Dat schrijven economen van Rabobank in hun maandag verschenen Kwartaalbericht Woningmarkt.
Sinds de eeuwwisseling schommelde het verschil tussen de goedkoopste provincie en de duurste provincie rond de € 80.000 tot € 110.000. ‘Maar doordat de toch al dure huizen in Noord-Holland de laatste jaren sneller in prijs stegen dan de huizen in de provincie Groningen, waar huizen het goedkoopst zijn, is dat verschil fors opgelopen’, legt woningmarkteconoom Carola de Groot uit. Ze wijst erop dat de kansen op een eigen huis daardoor het snelst zijn geslonken in Noord-Holland.

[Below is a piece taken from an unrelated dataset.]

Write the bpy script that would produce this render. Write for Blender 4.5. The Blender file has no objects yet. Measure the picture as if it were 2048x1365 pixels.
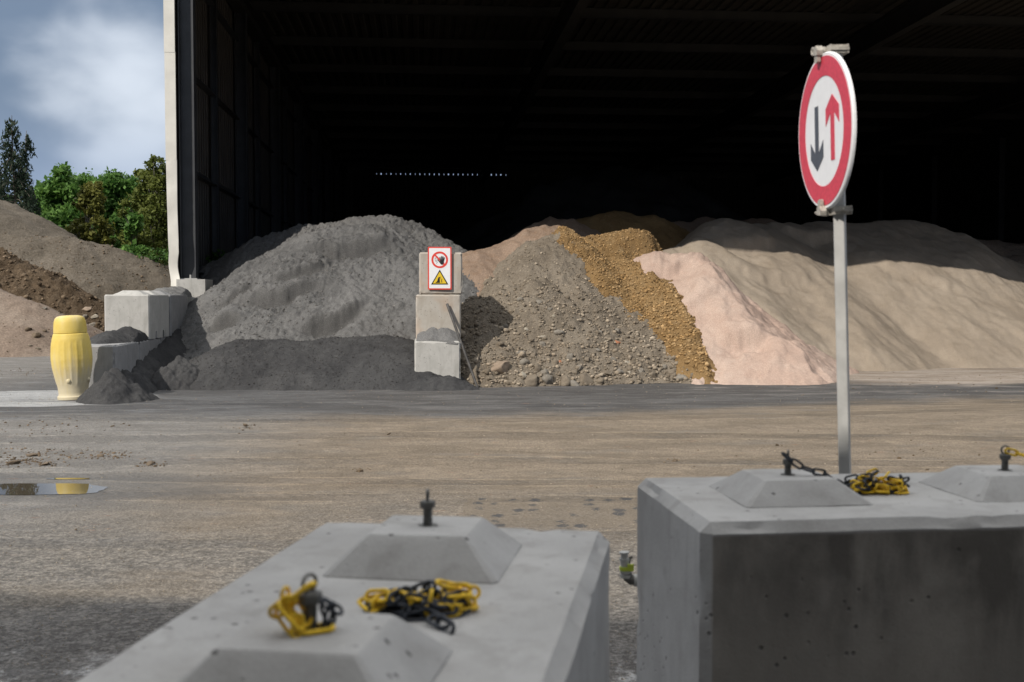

De inkomens van aspirant-koopstarters zijn afgelopen jaren niet net zo snel gestegen als de huizenprijzen.
Dat kopers van huizen in Noord-Holland in het tweede kwartaal gemiddeld bijna € 388.000 euro neertelden, wordt in grote mate gedreven door de prijzen in de hoofdstad. In Amsterdam hebben kopers gemiddeld € 473.000 euro over voor een koophuis. Dat is anderhalf keer zoveel als gemiddeld in Nederland.
Kloof tekent zich internationaal af
Deze kloof tekent zich niet alleen af in ons land, maar is volgens de Rabobank-econoom ook zichtbaar in andere West-Europese landen. De Groot: ‘In Londen ligt de prijs twee keer zo hoog als van de gemiddelde Britse woning. Huizenkopers in Kopenhagen betalen zelfs 2,2 keer meer dan gemiddeld in Denemarken.’
Verkoop van huizen lijkt te stabiliseren
In het kwartaalbericht uiten de Rabobankeconomen verder de verwachting dat het aantal transacties dit en komend jaar stabiliseert rond de 205.000 verkopen. Dat is minder dan in de afgelopen drie jaren, toen er nog sprake leek van een inhaalslag op de woningmarkt door mensen die tijdens de crisisjaren niet konden of wilden verhuizen. De Groot: ‘Die inhaalslag is uitgewerkt, we bewegen nu naar ons idee juist richting een nieuw evenwicht in het aantal woningverkopen.’ Voor de crisis wisselde elk jaar wel een groter aandeel van de koopwoningen van eigenaar. ‘Het verschil is deels toe te schrijven aan de vergrijzing, omdat ouderen minder vaak verhuizen dan jongeren.’